Unlock the Editor’s Digest for free
British construction activity shrank much more than expected in October and at the fastest pace in more than five years as buyers postponed decision-making amid deep political uncertainty, a closely watched survey showed.
The S&P Global UK Construction Purchase Managers’ Index fell to 44.1 in October, down from 46.2 in September, and below the 50 mark, which separates contraction from expansion, for the tenth month in a row.
The decline marks the longest period of continuous decline since the global financial crisis more than fifteen years ago. October’s figure was also the lowest since May 2020 and lower than the 46.7 forecast by economists polled by Reuters.
Tim Moore, economics director at S&P Global Market Intelligence, said: “The reduced workload was again widely attributed to risk aversion and delayed decision-making among clients, contributing to a slower-than-expected release of new projects.”
The data came ahead of the Bank of England’s interest rate announcement on Thursday, as the central bank tries to strike a balance between reducing inflation and supporting growth.
The survey figures do not necessarily translate directly into the volume of construction production. According to separate official statistics, construction output rose 0.3 percent in the three months to August compared with the previous three months, even as PMIs pointed to a contraction.
But economists said the October figure was still significant.
“We’re taking the mood music seriously here, as the falling PMI suggests that projects are being postponed ahead of the budget. Accordingly, we see downside risks to our call for GDP growth in the fourth quarter,” said Elliott Jordan-Doak, economist at the consultancy Pantheon Macroeconomics.

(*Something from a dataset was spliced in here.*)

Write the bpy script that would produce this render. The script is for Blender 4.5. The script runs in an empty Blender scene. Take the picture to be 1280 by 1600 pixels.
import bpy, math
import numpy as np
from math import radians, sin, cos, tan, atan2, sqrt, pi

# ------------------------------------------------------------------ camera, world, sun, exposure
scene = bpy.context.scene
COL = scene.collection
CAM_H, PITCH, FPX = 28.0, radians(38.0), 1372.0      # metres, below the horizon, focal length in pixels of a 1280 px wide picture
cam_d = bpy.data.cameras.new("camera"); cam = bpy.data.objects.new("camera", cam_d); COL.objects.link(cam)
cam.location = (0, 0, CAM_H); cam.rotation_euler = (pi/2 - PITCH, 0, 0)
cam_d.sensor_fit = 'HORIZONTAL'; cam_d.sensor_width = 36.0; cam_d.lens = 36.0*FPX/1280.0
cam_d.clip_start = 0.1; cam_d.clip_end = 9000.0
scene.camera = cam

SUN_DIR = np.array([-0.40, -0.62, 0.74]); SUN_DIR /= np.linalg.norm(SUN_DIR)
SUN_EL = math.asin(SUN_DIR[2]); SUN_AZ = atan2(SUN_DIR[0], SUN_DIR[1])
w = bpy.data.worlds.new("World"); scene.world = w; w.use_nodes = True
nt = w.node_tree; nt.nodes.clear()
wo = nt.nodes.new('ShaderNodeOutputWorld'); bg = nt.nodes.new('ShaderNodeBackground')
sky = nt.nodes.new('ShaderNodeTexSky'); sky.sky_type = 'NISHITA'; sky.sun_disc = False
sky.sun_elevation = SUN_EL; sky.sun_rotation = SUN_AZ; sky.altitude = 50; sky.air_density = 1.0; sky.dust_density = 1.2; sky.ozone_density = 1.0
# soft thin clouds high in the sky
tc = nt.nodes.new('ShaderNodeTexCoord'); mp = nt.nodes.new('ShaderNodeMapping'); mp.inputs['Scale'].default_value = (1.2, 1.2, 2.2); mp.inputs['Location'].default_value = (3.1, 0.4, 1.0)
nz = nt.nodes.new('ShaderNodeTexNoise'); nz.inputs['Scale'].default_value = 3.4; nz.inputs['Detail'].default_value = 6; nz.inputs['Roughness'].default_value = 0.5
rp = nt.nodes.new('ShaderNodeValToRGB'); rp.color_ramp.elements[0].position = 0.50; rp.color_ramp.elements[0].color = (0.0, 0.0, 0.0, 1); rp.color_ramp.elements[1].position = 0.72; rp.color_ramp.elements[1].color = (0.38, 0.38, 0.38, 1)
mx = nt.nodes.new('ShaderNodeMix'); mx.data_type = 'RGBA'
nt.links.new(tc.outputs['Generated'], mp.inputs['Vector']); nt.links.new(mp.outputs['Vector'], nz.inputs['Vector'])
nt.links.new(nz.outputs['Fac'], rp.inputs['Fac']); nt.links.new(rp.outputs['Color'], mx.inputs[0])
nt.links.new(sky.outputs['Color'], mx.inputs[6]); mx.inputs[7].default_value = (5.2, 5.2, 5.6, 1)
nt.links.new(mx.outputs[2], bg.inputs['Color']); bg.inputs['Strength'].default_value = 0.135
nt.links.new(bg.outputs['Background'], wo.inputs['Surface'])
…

Construction PMIs contrasted with the trend in other sectors, with similar figures for the services sector showing a marked improvement in September, data published on Wednesday showed.
Chancellor Rachel Reeves is widely expected to raise taxes later this month to plug a hole in the public finances estimated at between £20 billion and £30 billion. Higher council taxes on expensive homes are among a list of tax options being considered by the Treasury.
The decline in construction PMI was broad-based, with civil engineering reporting the sharpest contraction at 35.4, the lowest since May 2020, which is generally attributed to a lack of new work.
Residential construction also showed a deep contraction at 43.6, the sharpest in eight months, with only commercial construction showing some resilience but still contracting at 46.3.
The survey found that declining workloads and higher wage costs led to further workforce cuts in October, at the fastest pace in just over five years.
Demand for construction products and materials fell at a sharp and accelerated pace in October, reflecting trends in production and new orders.
Matt Swannell, economist at consultancy EY Item Club, said the outlook for the construction sector was “mixed”. On the one hand, government investment and planning reforms will provide some support to the sector, he said.
But he added that “continued uncertainty around the domestic economy and a further increase in taxes during the autumn budget could lead to some private sector projects being postponed or cancelled, while labor shortages continue to reduce the viability of some new construction projects”.